For that 6½ weeks I've been thinking of myself as a person who was quitting smoking. and quitting has occupied a lot of my attention over that time. As it exposed me to support and advice from an audience of other New Zealanders who are also quitting, this made quit-line a good place for my blogging. I'm now finding that I'm thinking about other things a lot and if I find I mainly want to discuss those things, then this or ¿Que? are the venues I'd prefer.

The other thing to consider is that giving up smoking is a process.
  • Smoker - Self explanatory - becomes
  • Quitter - Someone who is no-longer smoking, probably with great difficulties, possibly using chemical aids, support groups and services like quit-line - becomes
  • Ex-smoker - able to resist smoking without using chemical aids, still recognising an addiction, may need a level of support - becomes
    Non-smoker - Able to resist smoking without using chemical aids or support groups. No-longer thinks much about smoking.
    There's lots of other scales, for example quit-line goes straight from Quitting to Non-smoker, I want the Ex-smoker step in there, because I see it as a measurable step in my recovery from nicotine addiction and one I want to get to and then go through. I would like to define myself as an ex-smoker today, except that today I am using Champix, I am due to use Champix for the next 3 weeks. I don't at the moment know if I could successfully continue quitting without using Champix, and I've decided not to try and find out. This means by my definition I'll still be a Quitter for those 3 weeks. Of course there isn't a sudden transition from one stage to the next, obviously going from Smoker to Quitter is sudden, but the other steps are progressions, one day you realise you have moved from one to the other and even within each stage there are a lot of levels.

    One of the things I'm finding on Quit-line is that when I read postings by those who have just quit (or are just about to quit) I know that only 45 days ago I was where they are now, but it seems a lifetime ago. They and I are at opposite ends of a wrong-way-telescope; I try to give useful advice to their questions and know from what I've seen that those who survive will be where I am now around Christmas / New Year, to me when I was there the people who had managed to stay given up for 40+ days seemed to be in an unimaginable position of success; now that I'm there I know that it's just one day at a time repeated a lot of times. It may only be  one day repeated lots of times but I know that it is moving me closer to my goal.
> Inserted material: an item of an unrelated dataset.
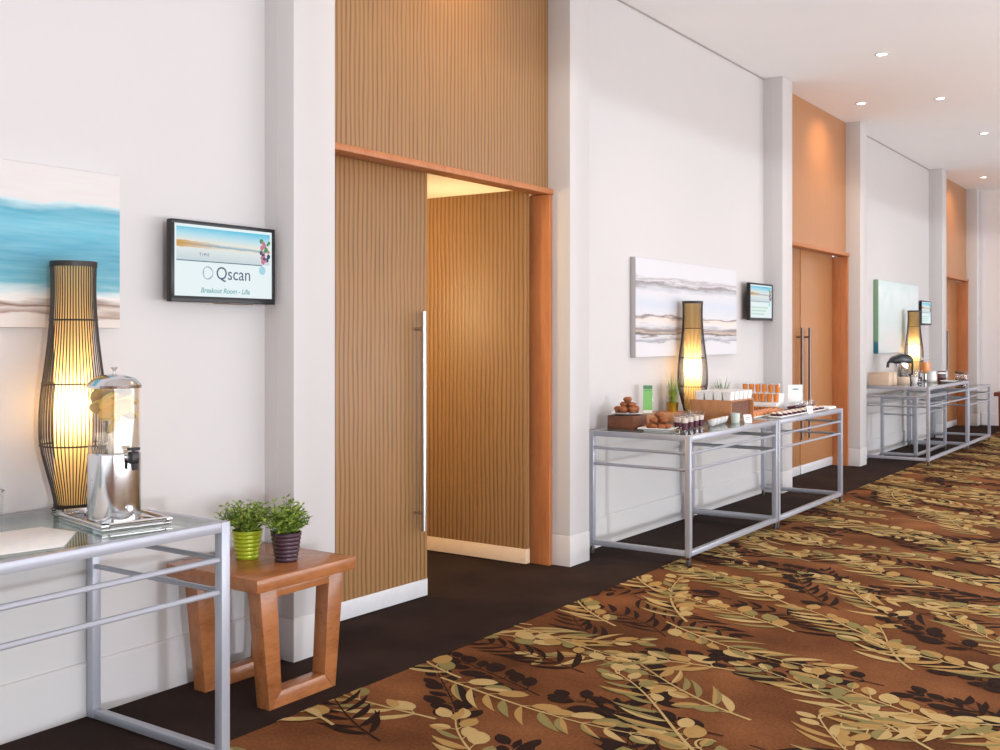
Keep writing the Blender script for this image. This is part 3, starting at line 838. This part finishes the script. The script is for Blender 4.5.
# square plate + cookies
rt = thing('square_plate', 'square white plate of cookies at the front corner of the buffet', 'plate', (.275, 6.70, T2), R(12))
b = MB(); b.box(-.085, -.085, 0, .085, .085, .008, .003)
b.build('plate_base', M['white'], rt)
MB().tube([(-.117, -.117, .019), (.117, -.117, .019), (.117, .117, .019), (-.117, .117, .019)], .004, 6, closed=True).build('plate_edge', M['white'], rt)
b = MB(); vs = []
for s, z in ((.085, .006), (.118, .019)): vs += [(-s, -s, z), (s, -s, z), (s, s, z), (-s, s, z)]
b.add(vs, [(k, (k + 1) % 4, 4 + (k + 1) % 4, 4 + k) for k in range(4)]); b.build('plate_rim', M['white'], rt, smooth=False)
rn = random.Random(5); k = 0; src = None
for z, cnt, rad in ((.032, 7, .062), (.071, 3, .038), (.109, 1, 0)):
    for q in range(cnt):
        a = 2 * PI * q / cnt + z * 30
        loc = (.275 + rad * math.cos(a), 6.70 + rad * math.sin(a), T2 + z)
        lab = ('topmost golden cookie of the heap on the square plate' if cnt == 1 else 'golden cookie in the upper layer of the heap on the square plate' if cnt == 4 else 'golden cookie lying around the base of the heap on the square plate')
        if src is None:
            src = MB().blob((0, 0, 0), (.029), (1.05, 1, .66), .22, 2, 3).build('cookie', M['muffin'], angle=80); src.location = loc
            tag(src, lab, 'cookie', 'cookies on the square plate')
        else:
            o = dup(src, loc, rn.uniform(0, 6), lab)
# sign card
def stand_sign(name, label, loc, rz, w, h, face, seed, marks):
    rt = thing(name, label, 'sign', loc, rz)
    MB().box(-w / 2, -.03, 0, w / 2, .03, .004, .001).box(-w / 2, -.003, .004, w / 2, .003, h, .001).build('acrylic_holder', M['clear'], rt)
    MB().box(-w / 2 + .004, -.0045, .008, w / 2 - .004, -.0033, h - .004).build('card', face, rt)
    for args in marks:
        MB().box(args[0], -.0052, args[1], args[2], -.0046, args[3]).build(args[4], M[args[5]], rt)
    return rt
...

    I'm hoping I can move on and find the energy to think of blogging about other things that fit here; or at least some more small essays for ¿Que?.

    Sunday, October 19, 2014

    A nice day for a smoke

    After Sunday market Tessa and I occasionally go down to St Heliers beach for a "picnic" late lunch from the local bakery.

    We've done it plenty of times, including the nicer Sundays over the winter but this was the first time we'd done it since I quit smoking.

    We sat on the bench seats looking out over the beach to the sea, eating our lunch, watching the people go by along the promenade. I finished my lunch, leaned back in my seat looking out to sea. As I did this the thought "Nice day for a smoke" came unbidden into my head.

    I said "Yeah, it would have been" quietly to myself and put it out of my mind but it's interesting how often the first time I do something I haven't done since quitting, or go somewhere I haven't been since then causes a smoking trigger to be released.


    When the trigger comes up I often realise that yes, this was a place / time I regularly smoked. I almost certainly would have lit up after having lunch in that very seat in the past.

    Alternately, as I'm now going to places I only occasionally visited before quitting, I'm wondering if I really do associate those places with smoking or if the addiction is asking "maybe here??" If it is the latter, will visiting places I've never been before act as triggers in the future. Will thinking I should have a cigarette become my standard reaction to new places? If so, I wonder how long will that last?

    Rust never sleeps. Nor, it seems, does addiction.